Hansen tapped for Southwestern president
By Carl Mickelson, Staff Writer
Tuesday, March 29, 2005 |

Judith Hansen, new president
Judith Hansen's not in Kansas anymore. OK. Maybe she is - but not for long.
Hansen, the president of Independence Community College in Independence, Kan., accepted an offer Monday night to become the president of Southwestern Oregon Community College.
Hansen will become the college's fifth president on July 1, and will be the first woman ever to take over the reigns at Southwestern. After leading Southwestern for the last 15 years, President Stephen Kridelbaugh is retiring.
Over the last three months, college employees and community members helped the board choose the college's next president. They heard from five candidates - Hansen, Kenneth Wright, Michael Gaudette, Kathleen Noble and Burt Glandon - during separate public forums at various venues on the college campus. About 60 people attended each of the faculty forums where candidates were questioned and forumgoers filled out feedback forms for the board.
One of the final steps came on March 18, a little more than a week after the board ranked the five finalists, when board member David Bridgham traveled to Independence to visit with students, faculty, staff and the college's board of trustees there to ensure that Hansen came, as he said, "as advertised."
It was Bridgham who recommended to the board Monday that Hansen be offered the job. None of the other candidates was discussed during the meeting.
"This was our top candidate," Bridgham told the crowd of about 15 who had gathered for the meeting. "Clearly, our top candidate."
Bridgham's recommendation was followed by a formal motion by Dan Smith in favor of Hansen. It was seconded by Carol Oelke. The six board members present - Harry Abel, Marcia Jensen, Clara Radcliffe, Smith, Bridgham and Oelke - voted in favor of Hansen. Attempts by the board to reach fellow board member Mike Murray, who was at an awards banquet for a high school girls basketball team he coaches, were unsuccessful, leaving the board one vote shy of a unanimous vote.
With the board in agreement over who should lead the college in the coming years, all it needed now was for Hansen to accept the position.

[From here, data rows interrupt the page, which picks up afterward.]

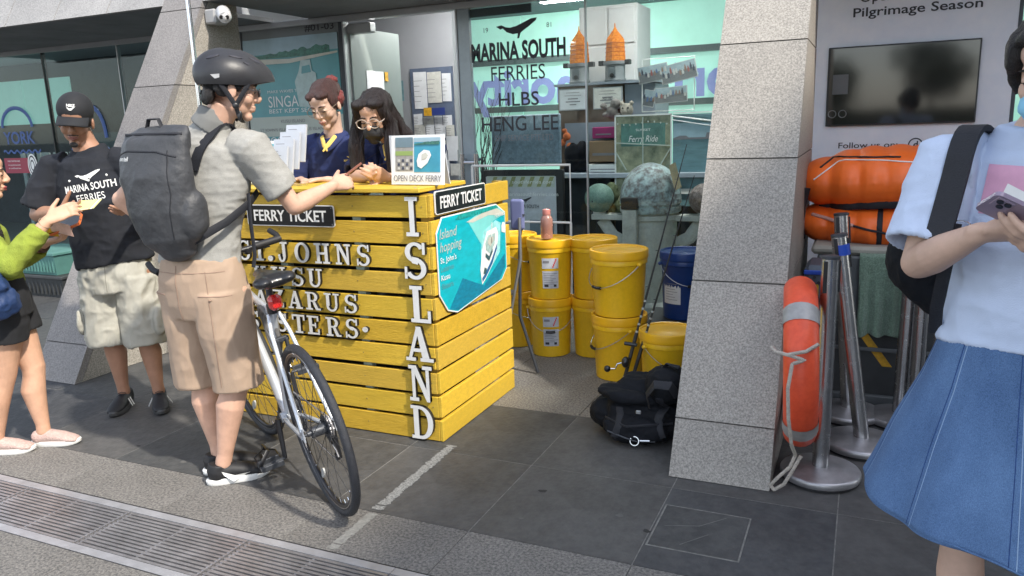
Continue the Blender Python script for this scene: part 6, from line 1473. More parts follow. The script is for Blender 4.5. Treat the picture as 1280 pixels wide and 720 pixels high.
    for s_ in (-1, 1):
        ch_ = M @ Vector((s_*.028, .045, -.112)); j = M @ Vector((s_*.074, .014, -.06))
        for st in ((s_*.088, .055, .028), (s_*.086, -.045, .015)):
            b = MB(); p0 = M @ Vector(st); b.tube([p0, p0.lerp(j, .5)+(R3 @ Vector((s_*.004, 0, 0))), j], [(.009, .0016)]*3, 8, ref=R3 @ Vector((0, 1, .3))); b.build('chin_strap', strap_black, h, True)
        b = MB(); b.tube([j, M @ Vector((s_*.058, .03, -.10)), ch_, M @ Vector((0, .052, -.118))], [(.008, .0018)]*4, 8, ref=R3 @ Vector((0, 1, 0))); b.build('chin_strap', strap_black, h, True)
        b = MB(); b.ell(j, (.006, .013, .013), R3); b.ell(M @ Vector((s_*.060, .032, -.096)), (.006, .010, .02), R3); b.build('buckle', plastic_black, h, True)
    b = MB(); b.ell(M @ Vector((0, -.108, -.022)), (.014, .006, .010), R3); b.build('fit_dial', plastic_black, h, True)
helmet(cy, HM)
# polo
b = MB(); RX = (1, .1, 0)
openend(b, [(-2.385, 2.37, 1.44), (-2.395, 2.36, 1.40), (-2.405, 2.35, 1.27), (-2.43, 2.32, 1.10), (-2.445, 2.295, .93)], [(.12, .075), (.172, .10), (.186, .115), (.165, .110), (.178, .120)], RX)
b.tube([(-2.385, 2.37, 1.40), (-2.365, 2.375, 1.47), (-2.35, 2.385, 1.505)], [(.15, .09), (.078, .07), (.066, .068)], 24, ref=RX)
for sh, el, q in ((shR, elR, 1), (shL, elL, -1)):
    sh, el = Vector(sh), Vector(el); openend(b, [sh+Vector((-.06*q, -.0, .01)), sh+Vector((0, 0, .006)), sh.lerp(el, .35), sh.lerp(el, .72)], [(.074, .078), .078, .070, (.074, .068)], (0, 1, .3), wall=.01)
polo = organic(b, 'polo_shirt', heather, cy, .0065, 4, [folds(.0045, (7, 7, 14), 2, .5), folds(.0028, (20, 20, 34), 6)])
b = MB(); ce = HM @ Vector((0, -.03, -.10))
b.tube([(-2.375, 2.37, 1.475), (-2.352, 2.376, 1.51), (-2.342, 2.382, 1.548)], [(.085, .080), (.076, .076), (.069, .069)], 24, ref=RX); 
organic(b, 'collar', mat("collar_grey", (.2, .2, .19), .9, var=.1), cy, .005, 2)
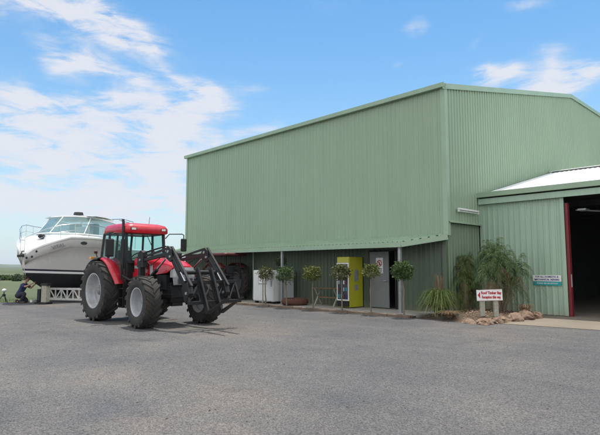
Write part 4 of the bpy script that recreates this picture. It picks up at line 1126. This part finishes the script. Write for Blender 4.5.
# ------------------------------------------------------------------ second machine parked deep in the shade
t2 = thing('old_tractor', 'older dull red tractor with canopy parked in shade under the left verandah', 'tractor', (-19.45, 14.15, .1), PI)
for s in (-1,1):
    wheel(t2, (0, s*.66, .80), .80, .34, .46, 20, s, 0, M['hub'])
    wheel(t2, (2.1, s*.62, .38), .38, .2, .22, 14, s, 0, M['hub'])
g = MB(); g.bb(-.3,2.2,-.2,.2,.55,1.0); g.cyl((0,-.5,.8),(0,.5,.8),.12,n=12); g.cyl((2.1,-.55,.38),(2.1,.55,.38),.05,n=10); g.bb(2.0,2.2,-.1,.1,.38,.6); g.build('chassis', M['chassis'], t2, .02)
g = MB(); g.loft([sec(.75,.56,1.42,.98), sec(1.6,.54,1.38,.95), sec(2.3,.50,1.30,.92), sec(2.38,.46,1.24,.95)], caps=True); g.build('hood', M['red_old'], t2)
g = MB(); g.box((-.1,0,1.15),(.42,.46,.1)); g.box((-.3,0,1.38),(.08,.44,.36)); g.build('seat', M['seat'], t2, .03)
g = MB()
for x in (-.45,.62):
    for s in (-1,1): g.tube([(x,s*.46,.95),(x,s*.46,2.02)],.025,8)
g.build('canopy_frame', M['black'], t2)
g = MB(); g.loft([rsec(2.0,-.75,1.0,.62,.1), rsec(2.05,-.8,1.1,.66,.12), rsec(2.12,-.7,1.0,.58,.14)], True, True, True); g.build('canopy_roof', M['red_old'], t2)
g = MB()
for s in (-1,1):
    secs = []
    for k in range(9):
        a = R_(20+k*14); secs.append([(math.cos(a)*.88, s*yy, .8+math.sin(a)*.88+dz) for yy, dz in ((.42,0),(.42,.02),(.82,.02),(.82,0))])
    g.loft(secs, True, True, True)
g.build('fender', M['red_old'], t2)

# ------------------------------------------------------------------ boat on trailer
BH = math.atan2(-.843, .539)         # heading
BP = V((-24.22, 7.0, 0))          # stem position on the ground
bt = thing('motor_boat', 'white cabin cruiser with dark bottom resting on a trailer behind the tractor', 'boat', BP, BH)
# local: x forward (bow at 0, stern at -9), y left; the side towards the camera is +y
def hull_st(x):
    t = min(1, max(0, -x/9.0))
    hb = 1.78*min(1, (1-(1-min(1, t/.42))**2.1))**.62 if t < .42 else 1.78*(1-.06*((t-.42)/.58)**2)
    hb = max(hb, .04)
    zs = 2.08 + .84*min(1, t/.15)**.5 if t < .5 else 2.92 - .45*min(1, (t-.5)/.12)
    chb = hb*(.42+.5*min(1, t/.45)**.7)      # chine half breadth
    zc = 1.20 + .12*(1-min(1, t/.5))**1.5
    kz = .26 + .98*(1-min(1, t/.34))**1.9
    return hb, zs, chb, zc, kz
xs = [0,-.12,-.3,-.6,-.9,-1.3,-1.8,-2.4,-3,-3.7,-4.4,-5.0,-5.6,-6.4,-7.4,-8.4,-9.0]
top = []; bot = []; strp = []; strp2 = []; rail = []; knuckle = []
def side_pts(x, s):
    hb, zs, chb, zc, kz = hull_st(x)
    rake = .22*max(0, 1-(-x)/2.2)       # stem rakes back lower down
    def P_(y, z):
        f = (zs-z)/(zs-kz+.001); return (x - rake*f*f*.9, s*y, z)
    zk = zs-.42                           # styling knuckle
    tb = chb+(hb-chb)*.90
    return P_, hb, zs, chb, zc, kz, zk, tb
hull = MB(); ham = MB(); st1 = MB(); wh2 = MB(); rr_ = MB()
for s in (-1, 1):
    A_, B_, C_, D_, E_ = [], [], [], [], []
    for x in xs:
        P_, hb, zs, chb, zc, kz, zk, tb = side_pts(x, s)
        b1 = zc+.20; b2 = zc+.12
        wy = lambda z: chb + (tb-chb)*((z-zc)/(zk-zc))**1.15
        A_.append([P_(wy(b1), b1), P_(wy((b1+zk)/2), (b1+zk)/2), P_(tb, zk), P_(tb+.035, zk+.015), P_(hb, zs-.1), P_(hb, zs)])
        B_.append([P_(wy(b2), b2), P_(wy(b1), b1)])
        C_.append([P_(wy(zc+.03), zc+.03), P_(wy(b2), b2)])
        D_.append([P_(0, kz), P_(chb*.5, kz+(zc-kz)*.42), P_(chb*.97, zc-.03), P_(chb+.015, zc+.0), P_(wy(zc+.03), zc+.03)])
        E_.append([P_(hb-.01, zs-.04), P_(hb+.045, zs-.03), P_(hb+.045, zs+.035), P_(hb-.01, zs+.045)])
    hull.loft(A_); st1.loft(B_); wh2.loft(C_); ham.loft(D_); rr_.loft(E_, False, True)
P_, hb, zs, chb, zc, kz, zk, tb = side_pts(-9, 1)
stem = [[], []]
for k_, s in enumerate((-1, 1)):
    P_, hb, zs, chb, zc, kz, zk, tb = side_pts(0, s)
    stem[k_] = [P_(0.0, kz), P_(chb*.97, zc-.03), P_(chb, zc+.2), P_(tb+.035, zk), P_(hb, zs)]
hull.loft(stem)
P_, hb, zs, chb, zc, kz, zk, tb = side_pts(-9, 1)
hull.add([(-9,-hb,zs),(-9,hb,zs),(-9,chb,zc),(-9,0,kz),(-9,-chb,zc)], [(0,1,2,3,4)])
hh = hull.build('hull', M['hull'], bt)
st1.build('boot_stripe', M['navy'], hh); wh2.build('waterline_band', M['deck'], hh); ham.build('hull_bottom', M['antifoul'], bt)
rr_.build('rub_rail', M['deck'], bt)
# deck + coachroof
dk = MB(); secs = []
for x in xs:
    hb, zs, *_ = hull_st(x)
    secs.append([(x, -hb, zs+.02), (x, -hb*.8, zs+.09), (x, 0, zs+.14), (x, hb*.8, zs+.09), (x, hb, zs+.02)])
dk.loft(secs); dk.build('deck', M['deck'], bt)
cr = MB(); secs = []
for (x, w_, z) in ((-.9,.35,2.96),(-1.3,.85,3.14),(-1.9,1.25,3.34),(-2.6,1.45,3.44),(-3.4,1.52,3.46),(-5.0,1.5,3.42),(-5.3,1.48,3.2)):
    secs.append([(x,-w_-.12,2.9),(x,-w_,z-.16),(x,-w_*.8,z-.02),(x,0,z+.03),(x,w_*.8,z-.02),(x,w_,z-.16),(x,w_+.12,2.9)])
cr.loft(secs, True, False, True); cr.build('coachroof', M['deck'], bt)
# wraparound windscreen
lo = [(-4.9,-1.46,3.36),(-3.6,-1.47,3.40),(-2.6,-1.30,3.42),(-2.05,-.8,3.44),(-1.9,0,3.45),(-2.05,.8,3.44),(-2.6,1.30,3.42),(-3.6,1.47,3.40),(-4.9,1.46,3.36)]
hi = [(-5.1,-1.30,4.10),(-4.0,-1.30,4.22),(-3.3,-1.14,4.26),(-2.9,-.7,4.28),(-2.8,0,4.29),(-2.9,.7,4.28),(-3.3,1.14,4.26),(-4.0,1.30,4.22),(-5.1,1.30,4.10)]
g = MB(); g.loft([[V(p) for p in lo], [V(p) for p in hi]], True)
g.loft([[V(p)+V((-.02,0,0)) for p in hi], [V(p)+V((-.02,0,0)) for p in lo]], True)
wsn = g.build('windscreen', M['boatglass'], bt)
g = MB(); g.tube(hi,.035,8); g.tube(lo,.028,8)
for i in (0,2,4,6,8): g.tube([lo[i],hi[i]],.024,8)
g.build('windscreen_frame', M['deck'], wsn)
# hardtop, helm, seats
g = MB(); g.loft([[V((x,y,4.30+ .06*(1-(y/1.3)**2)+dz)) for y in (-1.32,-1.15,-.6,0,.6,1.15,1.32)] for x, dz in ((-3.15,.0),(-3.4,.03),(-4.2,.03),(-5.0,-.03))])
g.loft([[V((x,y,4.25+dz)) for y in (1.32,.6,0,-.6,-1.32)] for x, dz in ((-3.15,.02),(-5.0,-.03))]); g.build('hardtop', M['deck'], bt)
g = MB(); g.box((-3.7,.5,3.6),(.4,.8,.5)); g.build('helm_console', M['deck'], bt, .05)
g = MB(); g.box((-4.4,.5,3.75),(.3,.55,.6)); g.box((-4.4,-.5,3.75),(.3,.55,.6)); g.build('helm_seat', M['cream'], bt, .05)
# radar and aft arch
g = MB(); g.cyl((-3.9,0,4.36),(-3.9,0,4.46),.05,n=10); rm_ = g.build('radar_mast', M['deck'], bt)
g = MB(); g.cyl((-3.9,0,4.47),(-3.9,0,4.60),.24,.20,n=20); g.build('radar_dome', M['blackp'], rm_)
g = MB()
for s in (-1,1): g.tube([(-5.4,s*1.35,3.0),(-5.7,s*1.32,4.0),(-5.9,s*1.2,4.38)],.03,8); g.tube([(-7.0,s*1.3,2.6),(-7.1,s*1.28,3.9),(-6.9,s*1.2,4.36)],.02,8); g.tube([(-5.0,s*1.15,4.32),(-5.9,s*1.2,4.42),(-6.9,s*1.2,4.36)],.025,8)
g.tube([(-5.9,-1.2,4.4),(-5.9,1.2,4.4)],.03,8); g.tube([(-6.9,-1.2,4.36),(-6.9,1.2,4.36)],.02,8)
g.build('targa_frame', M['steel'], bt)
g = MB(); g.tube([(-5.9,.9,4.4),(-7.6,1.0,4.25),(-8.6,1.0,4.0)],.016,6); g.build('fishing_rod', M['black'], bt)
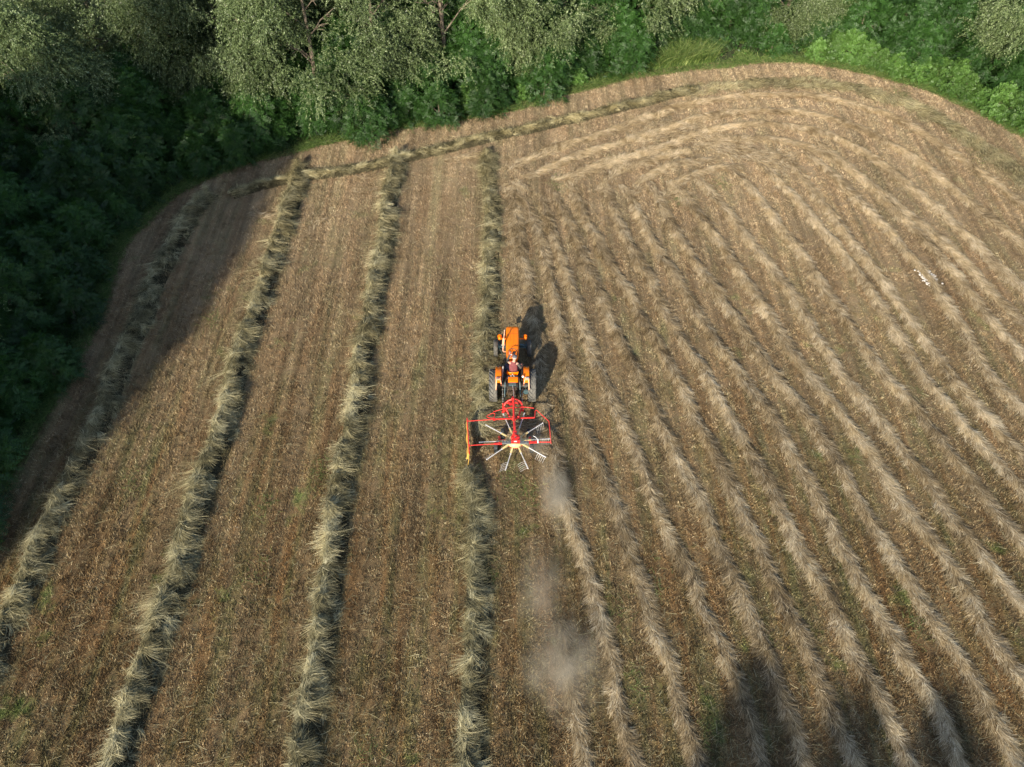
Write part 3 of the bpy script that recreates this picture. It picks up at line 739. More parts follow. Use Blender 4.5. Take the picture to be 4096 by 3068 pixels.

Oregon School Boards Association consultant John Carnahan, who has helped guide the college through the presidential search process, stepped out of the fifth-floor board room in Tioga Hall to call Hansen.
While Carnahan made the call, Julie Johnson, the union representative for the college's classified staff, took the opportunity to tell the board how satisfied she was with the entire search process.
"We felt like a real part of it," Johnson told the board.
Physics and mathematics instructor Randall Sloper praised the board.
"You had such good candidates across the board. It was a real treat," he said.
As the minutes passed and Carnahan had not returned, those seated around the board room table began to get a little nervous.
"Is it hot in here, or is it just me?" said Chairwoman Marcia Jensen. But, moments later, Carnahan entered the room with an announcement.
"You have a new college president," he said.
Shouts of joy and applause filled the board room.
Gaudette, Southwestern's dean of college advancement and recruiting, was the only internal candidate for the position. He was at the table when the announcement was made. Carnahan made a special point to thank him for his professionalism during the entire search process.
In what can only be described as a strange coincidence, this is actually the second time Hansen will replace Kridelbaugh as a college president. When Kridelbaugh left Olney Central College in Olney, Ill., in 1990, it was Hansen who replaced him.
"I'm sure he's wondering, 'Why? How?' It's just one of those things that life brings," Hansen said when contacted by phone late Monday night.
She said she has no intention of coming in right away and making drastic changes. Instead, she said she will spend the first year putting together a master plan with input from not just those in the Bay Area but Curry and Douglas counties, too.
"I am anxious to find out what the community thinks is a first priority," she said, adding that in her second year she would work with the board to solidify those ideas.
Southwestern was not the only community college Hansen was looking into leading - but it was the job she wanted most, she said. Compared to the other colleges, she said, she liked Southwestern's interest in recruiting international students, the college's emphasis on academic excellence and its support of college athletics.
"The possibilities at Southwestern exceed what I have worked with in the past," she said.
During her public forum in January, Hansen had said she agreed, in some respects, with Southwestern's capital expansion projects. In the mid-1990s the college constructed numerous facilities including a family center, an indoor athletic facility, student housing, a baseball field and a performing arts center. In January she said Southwestern had taken a more aggressive approach to growing by building than she would have.
As with all the candidates, forumgoers were interested to know how Hansen would tend to what some faculty members called low morale around campus.
On Monday, she said rebuilding that relationship would be a top priority.
"Any new president coming in knows that there needs to be relationship building," she said.
Faculty and staff also wanted to know where she would find money during a time when state and federal aid to colleges is drying up.
While every state has funding issues, she said Monday, Hansen's impressed with the manner in which Southwestern has fought to right the ship by establishing what she called small profit centers, such as the culinary arts program and residence halls. She pledged to look for similar programs to ensure continued economic growth as well as work with the Southwestern Foundation to seek additional funding sources for the college.